From The Washington Post:

House Speaker Paul D. Ryan said Wednesday that his health-care proposal must change to pass the House, marking a significant retreat from his earlier position that the carefully crafted legislation would fail if substantially altered.

Ryan acknowledged that changes would be made two days after an analysis issued by the Congressional Budget Office prompted a fresh round of criticism of his proposal. Among the report’s projections was that 14 million fewer Americans would be insured after one year under the Republican plan.

Speaking after a private meeting of GOP lawmakers, Ryan said that leaders would “incorporate feedback” from the rank-and-file in response to the CBO findings. He did not repeat his previous comments calling support for the bill a “binary choice” for Republican lawmakers.

“Now that we have our score we can make some necessary improvements and refinements to the bill,” he said, referring to the CBO’s estimate of the effect on the number of those covered by health insurance and what the GOP proposal would cost.

Ryan did not detail what changes are under consideration to his plan.

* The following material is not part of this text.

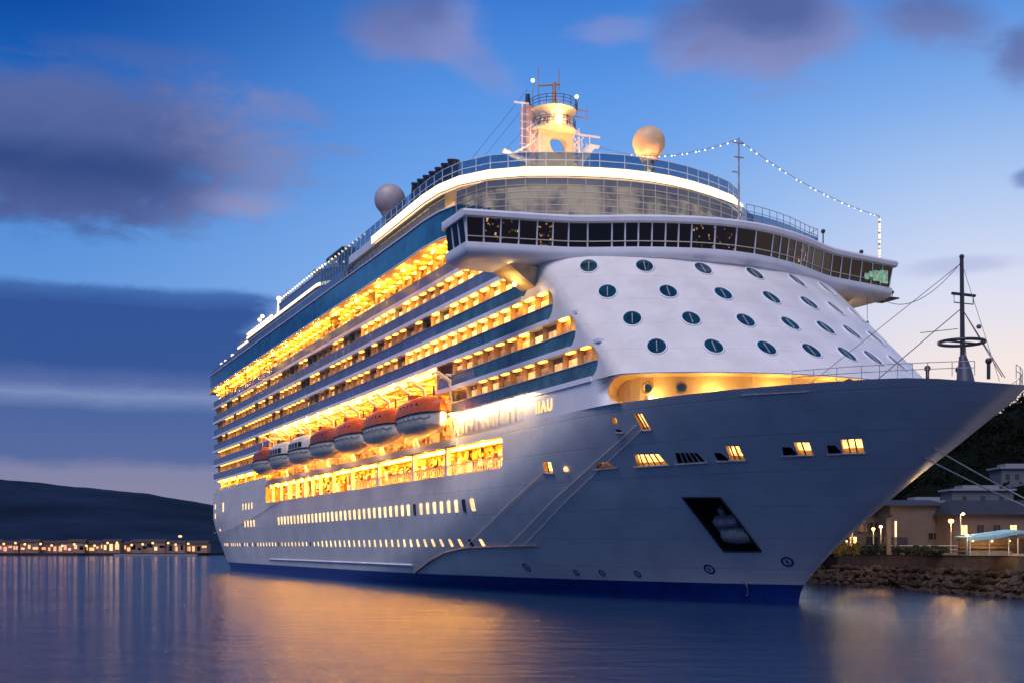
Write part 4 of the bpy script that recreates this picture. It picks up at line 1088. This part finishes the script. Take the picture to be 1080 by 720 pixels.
# ------------------------------------------------------------------ lifeboats (hung outboard)
def lifeboat(loc, kind, label):
    o = empty('lifeboat', loc, label, 'lifeboat', 'lifeboats hanging from the davits')
    L = 6.8
    def wd(t): return 2.15*(1-abs(t)**3.0)**.62
    ts = [-1, -.97, -.9, -.75, -.5, -.2, .1, .4, .65, .82, .93, .98, 1]
    def sect(t, prof): return [Vector(loc)+Vector((L*t, wd(t)*y+.0, z)) for y, z in prof(t)]
    kf = lambda t: .9*abs(t)**3
    def hp(t): k = kf(t); return [(-1, 2.6), (-1.0, 1.7), (-.93, 1.1+k*.3), (-.68, .45+k*.7), (-.25, .08+k), (0, 0+k), (.25, .08+k), (.68, .45+k*.7), (.93, 1.1+k*.3), (1.0, 1.7), (1, 2.6)]
    b = MB(); b.loft([sect(t, hp) for t in ts], 0, False); b.build('boat_hull', M['boat'], o)
    cap = 4.3 if kind != 'tender' else 4.4
    def cp(t): e = .5*abs(t)**4; return [(-1, 2.6), (-1.0, 3.5-e), (-.88, 4.2-e*1.5), (-.6, cap+.35-e*2), (-.3, cap+.6-e*2), (0, cap+.65-e*2), (.3, cap+.6-e*2), (.6, cap+.35-e*2), (.88, 4.2-e*1.5), (1, 3.5-e), (1, 2.6)]
    b = MB(); b.loft([sect(t, cp) for t in ts], 0, False)
    cm = M['orange'] if kind == 'orange' else M['maroon'] if kind == 'worn' else M['boat']
    b.build('canopy', cm, o)
    b = MB(); pl_ = [Vector(loc)+Vector((L*t*1.01, -(wd(t)+.06), 2.6)) for t in ts]+[Vector(loc)+Vector((L*t*1.01, (wd(t)+.06), 2.6)) for t in reversed(ts)]
    b.tube(pl_+[pl_[0]], .11, 6); b.build('rubbing_strip', M['dark'], o)
    if kind == 'tender':
        for i in range(6):
            b = MB(); t0 = -.72+i*.24; b.add([Vector(loc)+Vector((L*t, -(wd(t)+.03), z)) for t, z in ((t0, 2.85), (t0+.19, 2.85), (t0+.19, 3.7), (t0, 3.7))], [(0, 1, 2, 3)]); b.build('side_window', M['pane'], o)
    else:
        for i in range(7):
            b = MB(); t0 = -.7+i*.2; b.add([Vector(loc)+Vector((L*t, -(wd(t)*.955+.04), z)) for t, z in ((t0, 3.55), (t0+.07, 3.55), (t0+.07, 3.82), (t0, 3.82))], [(0, 1, 2, 3)]); b.build('side_window', M['pane'], o)
    b = MB(); p = Vector(loc); b.box(p.x-3.0, p.x-1.4, p.y-.7, p.y+.7, p.z+cap+.3, p.z+cap+1.15)
    b.build('cockpit', cm if kind != 'tender' else M['dark'], o)
    for s_ in (-4.6, 4.6): b = MB(); b.tube([p+Vector((s_, 0, 4.0)), p+Vector((s_, 0, 5.9))], .12, 6); b.build('lifting_hook', M['dark'], o)
    b = MB(); b.tube([Vector(loc)+Vector((L*t*1.0, -(wd(t)+.1), 2.1-.25*abs(sin(t*14)))) for t in [i/40-.9 for i in range(73) if i/40-.9 <= .9]], .05, 4); b.build('grab_line', M['dark'], o)
    return o
labs = ['orange topped lifeboat nearest the bow, next to the white lit panel', 'orange topped lifeboat, second one back from the bow', 'orange topped lifeboat, third one back from the bow', 'dull red lifeboat hanging right behind the orange topped ones',
        'white roofed boat with dark side windows, foremost of the white roofed boats', 'white roofed boat with dark side windows, middle of the white roofed boats', 'dull red lifeboat hanging nearest the ship stern']
for i, (bx_, kd) in enumerate(zip(BX, ['orange', 'orange', 'orange', 'worn', 'tender', 'tender', 'worn'])):
    lifeboat((bx_, -20.95, 18.6), kd, labs[i])

# ------------------------------------------------------------------ foredeck gear
bm_root = MB()
bm_root.tube([(223.4, 0, 17.9), (223.3, 0, 19.2), (223.1, 0, 20.2)], .75, 12, r1=.28)
bmast = bm_root.build('bow_mast', mat('mast_blue_grey', (.06, .07, .11), .45), ship)
b = MB(); b.tube([(223.1, 0, 20), (223, 0, 28.0)], .2, 8, r1=.15); b.ball((223, 0, 28.1), .2, 8, 6); b.build('mast_pole', M['dark'], bmast)
b = MB(); b.tube([(223, -1.0, 25.1), (223, 1.4, 25.1)], .12, 6); b.tube([(223, -.8, 25.1), (223, -.8, 24.4), (223, 1.2, 24.4), (223, 1.2, 25.1)], .05, 5); b.build('crosstree', M['dark'], bmast)
b = MB(); b.tube([(223+1.75*cos(2*pi*k/28), 1.75*sin(2*pi*k/28), 21.3) for k in range(29)], .13, 6); b.tube([(223, -1.75, 21.3), (223, 1.75, 21.3)], .08, 5); b.build('mast_ring', M['dark'], bmast)
b = MB(); b.ball((223.3, 1.5, 22.6), .2, 8, 6); b.build('mast_lamp', M['navy'], bmast)
b = MB()
for q in [(219.0, -5.0, 18.6), (225.5, 2.0, 18.3), (225.8, 1.4, 18.3), (218.5, 5.2, 18.6)]: b.tube([(223, 0, 24.0), q], .035, 4)
for q in [(214.0, -8.0, 18.6), (226.6, .3, 17.8)]: b.tube([(223, 0, 27.6), q], .025, 4)
b.tube([(223.2, -.6, 22.3), (221, -2.4, 22.2)], .03, 4)
b.build('mast_stays', M['wire'], bmast)
def bow_edge(x, z=18.1, ins=.35): y = hb(x, z); return (x, max(0, y-ins))
b = MB(); xsr = [216.5, 218, 219.5, 221, 223, 224.5, 225.6, 226.5]
for s_ in (-1, 1):
    pth = [(x, s_*bow_edge(x)[1]) for x in xsr]
    for p in dense(pth, 1.4):
        if p[0] > 219 or True: b.tube([(p[0], p[1], 18.1), (p[0], p[1], 19.2)], .03, 4)
    for z in (18.7, 19.2): b.tube([(p[0], p[1], z) for p in pth], .03, 4)
b.build('bow_rail', M['lgrey'], ship)
b = MB(); 
for (x, y) in ((220.5, -1.2), (221, 1.6), (225.5, .3)): b.tube([(x, y, 18.1), (x, y, 19.3)], .14, 8); b.ball((x, y, 19.5), .26, 8, 6)
b.tube([(214.5, -5, 18.1), (214.5, -5, 18.9), (215.2, -4.7, 19.1), (215.8, -4.4, 18.5)], .09, 6)
b.build('foredeck_gear', M['dark'], ship)

# ------------------------------------------------------------------ strings of lights, wires, ropes
def sag(a, b_, s_, n=24):
    a = Vector(a); b_ = Vector(b_); return [a.lerp(b_, i/n)+Vector((0, 0, -4*s_*(i/n)*(1-i/n))) for i in range(n+1)]
def festoon(name, label, a, b_, s_, n, r, start=0.0, rad=.03):
    o = empty(name, a, label, 'string lights'); pts = sag(a, b_, s_, 40)
    w_ = MB(); w_.tube(pts, rad, 4); w_.build('wire', M['wire'], o)
    rr = random.Random(n)
    for i in range(n):
        t = start+(1-start)*(i+.5+rr.uniform(-.3, .3))/n; q = sag(a, b_, s_, 200)[int(t*200)]
        b = MB(); b.ball(q+Vector((0, 0, -.1)), r*rr.uniform(.7, 1.25), 8, 6); b.build('bulb', M['bulb'], o)
    return o
festoon('string_lights', 'strand of bulbs from the radar tower past the globe radome to the signal mast', (148.6, 6.4, 60.2), (189.5, 1.9, 48.0), 1.6, 18, .075, .3)
festoon('string_lights', 'strand of bulbs sloping from the signal mast down to the far bridge wing pole', (189.5, 1.9, 47.9), (183.2, 26, 44.1), .9, 20, .078)
festoon('string_lights', 'golden bulbs running down the pole at the tip of the far bridge wing', (183.35, 26.0, 43.9), (183.35, 25.95, 39.0), 0, 11, .13)
o = MB(); o.tube(sag((184.2, 24.5, 34.6), (223, 0, 27.7), 2.2, 24), .035, 4); tag(o.build('stay_wire', M['wire'], org=(184.2, 24.5, 34.6)), 'dark sagging wire from the far bridge wing to the top of the bow mast', 'wire')
o = MB(); o.tube([(184, 23.6, 34.4), (184, 23.6, 31.2)], .03, 4); o.ball((184, 23.6, 31.2), .2, 8, 6); o.ball((184, 23.6, 30.8), .2, 8, 6); tag(o.build('hanging_signal', M['dark'], org=(184, 23.6, 34.4)), 'two small black balls hanging on a line under the far bridge wing', 'signal balls')
o = MB()
for z0, z1 in ((66.8, 57), (65, 55), (62, 53)): o.tube([(TX-1, -3.3, z0), (126, -8, z1)], .03, 4)
tag(o.build('funnel_stays', M['wire'], org=(TX-1, -3.3, 66.8)), 'thin dark wires running from the radar tower down towards the funnel pipes', 'wire')
def rope(a, b_, s_, label, r=.06):
    o = MB(); o.tube(sag(a, b_, s_, 16), r, 6); tag(o.build('mooring_rope', M['rope'], org=a), label, 'rope', 'mooring ropes')
def hull_rope(a, b_, s_, label, r=.05):
    pts = []
    for p in sag(a, b_, s_, 30):
        y = min(p.y, -hb(p.x, p.z)-.16); pts.append((p.x, y, p.z))
    o = MB(); o.tube(pts, r, 6); tag(o.build('mooring_rope', M['rope'], org=a), label, 'rope', 'mooring ropes')
def hp_(x, z, o=.22): return tuple(hpt(x, z, o)[0])
hull_rope(hp_(184.4, 13.0), hp_(159.6, 5.3, .3), 0, 'single rope running down the hull from the small square opening to the fender strake')
hull_rope(hp_(200.6, 16.2), hp_(169.2, 5.4, .3), 0, 'upper left rope of the close pair on the bow flare')
hull_rope(hp_(200.9, 15.8), hp_(172.2, 5.45, .3), 0, 'lower right rope of the close pair on the bow flare')
hull_rope((72, -18.85, 14.1), (2, -19.0, 8.3), .8, 'thin rope along the hull from the promenade opening towards the stern', .06)
QTOP = 4.1
for px_, d_, lb in ((1207, 114, 'dark mooring bollard on the quay holding the upper bow rope'), (1216, 113, 'dark mooring bollard on the quay holding the lower bow rope')):
    p = bear(px_, d_, QTOP); o = empty('bollard', p, lb, 'bollard', 'bollards of the quay')
    b = MB(); b.tube([p, p+Vector((0, 0, .55))], .22, 10, r1=.18); b.build('post', M['dark'], o)
    b = MB(); b.tube([p+Vector((0, 0, .5)), p+Vector((0, 0, .68))], .34, 12, r1=.28); b.build('head', M['dark'], o)
e1 = bear(1207, 114, 4.55); e2 = bear(1216, 113, 4.55)
rope((220.1, -.1, 13.1), tuple(e1), .5, 'upper bow rope stretching to the quay at the right edge')
rope((219.0, -.1, 12.4), tuple(e2), .6, 'lower bow rope stretching to the quay at the right edge')
for nm_, e in (('upper', e1), ('lower', e2)):
    pass

# ------------------------------------------------------------------ quay on the right
QA = Vector((150, 41.9, 0)); QB = Vector((204, 26.9, 0)); qd = (QB-QA).normalized(); qn = Vector((-qd.y, qd.x, 0))   # qn points landward
if qn.y < 0: qn = -qn
P0 = QA-qd*190; P1 = QB+qd*190
QZ = 4.1
M['quay'] = mat('quay_stone', (.13, .09, .075), .85, noise=.35, nscale=.7, bump=.5, bscale=3, streak=.3)
M['paving'] = mat('quay_paving', (.16, .14, .12), .85, noise=.3, nscale=.4)
b = MB(); ed = 3.2
pq = [P0+qn*ed, P1+qn*ed, P1+qn*320, P0+qn*320]
b.prism([(p.x, p.y) for p in pq], -2, QZ, 0, 1)
tag(b.build('quay', [M['quay'], M['paving']]), kind='structure')
b = MB(); pk = [P0+qn*(ed-.12), P1+qn*(ed-.12), P1+qn*(ed+.6), P0+qn*(ed+.6)]
b.prism([(p.x, p.y) for p in pk], QZ-.05, QZ+.22); tag(b.build('quay_kerb', mat('kerb_stone', (.46, .36, .28), .7, noise=.2, nscale=1)), kind='structure')
b = MB(); pr = [[(p+qn*d).x, (p+qn*d).y, z] for p in (P0, P1) for d, z in ((0, -.9), (ed+.1, 2.5))]
b.add([tuple(pr[0]), tuple(pr[2]), tuple(pr[3]), tuple(pr[1])], [(0, 1, 2, 3)]); tag(b.build('rubble_bank', mat('rubble_dark', (.035, .024, .02), .95, bump=.8, bscale=2, spec=0.02)), kind='structure')
M['rock'] = mat('boulder', (.075, .05, .04), .9, noise=.5, nscale=1.2, bump=.5, bscale=3)
rr = random.Random(77); protos = []
for k in range(6):
    b = MB(); b.ball((0, 0, 0), 1, 9, 6); o = b.build('boulder', M['rock'])
    for v in o.data.vertices: v.co *= rr.uniform(.72, 1.12)
    for f in o.data.polygons: f.use_smooth = False
    protos.append(o)
cnt = 0
for i in range(112):
    for row in range(4):
        s_ = -6+i*.92+rr.uniform(-.4, .4)
        if s_ > 78: continue
        if rr.random() < .12 or cnt > 285: continue
        p = QA+qd*s_+qn*(.15+row*.9+rr.uniform(-.2, .2)); z = -.35+row*.78+rr.uniform(-.15, .2)
        o = protos[cnt % 6] if cnt < 6 else protos[rr.randrange(6)].copy()
        if cnt >= 6: col.objects.link(o)
        sc_ = rr.uniform(.5, .85); o.scale = (sc_*rr.uniform(.8, 1.4), sc_, sc_*rr.uniform(.55, .9)); o.rotation_euler = (rr.uniform(-.6, .6), rr.uniform(-.6, .6), rr.uniform(0, 6))
        o.location = (p.x, p.y, z)
        tag(o, 'rough brown boulder in the bank below the quay wall', 'boulder', 'boulders of the quay bank'); cnt += 1
print('boulders', cnt)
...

Vice President Pence also spoke to House Republicans in the meeting, acknowledging that the White House was open to changes in the legislation, which heads to the House Budget Committee for approval Thursday. President Trump has offered his support for Ryan’s measure, while still meeting with conservative lawmakers who have expressed serious doubts about the plan.

“This president is ready to put the full weight of his bully pulpit and all of his tools” behind the bill, Pence told Republicans, according to Rep. Kevin Cramer (R-N.D.). “It was very important for us to hear that, because there are a lot of people who need that shoring up.”

Earlier in the day, Pence told conservatives at a private lunch meeting of the Republican Study Committee, a large caucus of conservative House Republicans, that the plan was still under negotiation, according to several ­attendees.

“As he said, it’s not often that we get an opportunity to undo such a big piece of legislation that had negative consequences on the American people,” said Rep. Markwayne Mullin (R-Okla.), paraphrasing Pence’s message. “He’s open to make improvements. . . . Anything that can get 218 votes and make the bill better, we’re all about it.”

Pence’s visit to Capitol Hill — which included meetings with influential blocs of Republicans as well as individual members — came as part of a White House effort to salvage support for the embattled American Health Care Act, even as Trump’s conservative allies told him the bill could be a political trap.